Kasia: We will be discussing sales methodology and the potential impact of culture on a sales process from a CEE to Western perspective. There will be reference to the culture models of Geert Hofstede known for his pioneering research on cross-cultural thinking and we will share a new SaaS sales model referred to as: ‘20/20 vision’.
‘20/20 vision’ is specifically designed to develop successful CEE-to-Anglo sales meetings
Has this ever happened to you?
'You held an initial sales meeting with a senior person in a British company'.
Bob: Without doubt, you know that your price point was competitive, your offer was fit for their purpose, your track record was consistent with the needs discussed and your terms and conditions were a commercial match for the requirement …yet...you failed to win the business and you probably don’t quite know why. We speculate you are:
Experienced in sales
Well trained by your company
Skilled in the professional use of the English language and idiom
Conversant with US material on developing relationships and closing sales
Your company in the CEE region may also have hired sales training from a local source to support and develop your selling skill set. So, it has to be cultural differences. It can only be cultural differences that stopped your success.
Introduction to our thinking.
Kasia: We conducted an exhaustive review of probably the most accepted and recognised sales models including:
SPIN selling
N.E.A.T. selling
Conceptual selling
SNAP selling
The Challenger sale
The Sandler System
Customer centric selling
MEDDIC
Solution selling
Bob: Based on our review we remain unconvinced that it always HAS TO BE cultural differences that are the barrier.
We worked together on starting our examination of this by looking at the different sales models that have been developed over the last 70 years. Here is the apocryphal tale regarding the young girl in the kitchen helping her mother…
The mother was preparing a pot roast for the family’s meal. Her daughter helped.

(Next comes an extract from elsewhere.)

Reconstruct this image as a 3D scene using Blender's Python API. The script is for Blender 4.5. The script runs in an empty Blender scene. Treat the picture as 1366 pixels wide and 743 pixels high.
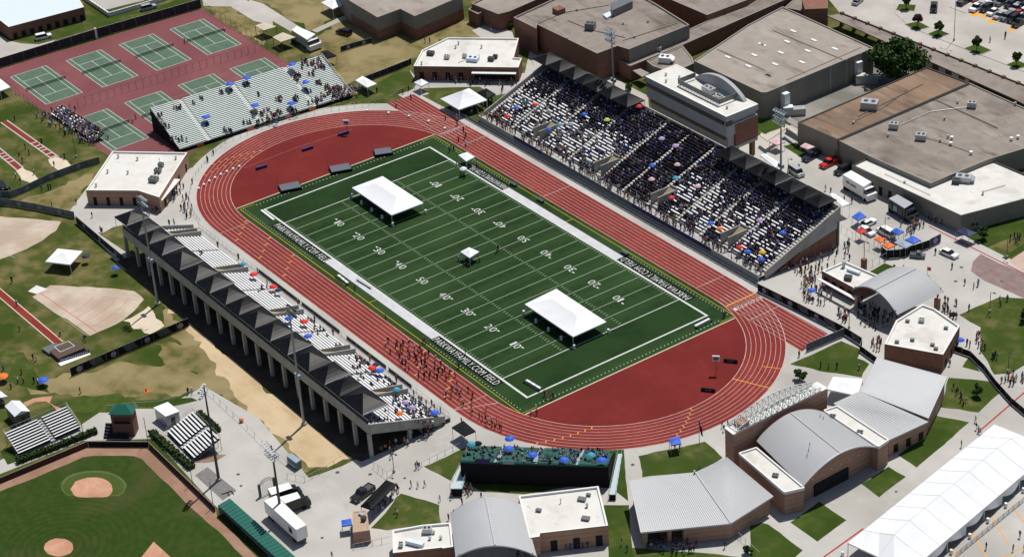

As she was preparing to put the pot roast in the oven, the mother explained; ‘Now we cut the ends off each side of the meat to improve the taste’. The daughter asked: ‘How does that help’? The mother thought for a moment and replied; ‘That’s how your grandmother did it and that’s how I do it’. Not sure with this answer, the daughter called her grandmother. ‘Grandmother, why did you cut the ends off the pot roast to improve the taste’? Her grandmother thought for a moment and said; ‘Because that’s the way it’s done. That’s how my mom did it and that’s how I do it’. Still not satisfied, the daughter called her great grandmother now living in a nursing home; ‘Great grandmother why did you cut the ends off the pot roast’? Her great grandmother said; ‘When I was a young mother, we had a very small oven. The pot roast wouldn’t fit in the oven if I didn’t cut the ends off’.
Tech sales take out:
Kasia: CEE professionals looking to engage with English speaking western markets must question the use of ‘western’ sales methods. As an innovative selling SaaS professional, you need to get to the root cause of:
‘Why are we using that sales approach’?
My impression is that after reflecting on these methods with Bob, without sanity checking the source of the sales method, you may be using the wrong approach regardless of culture.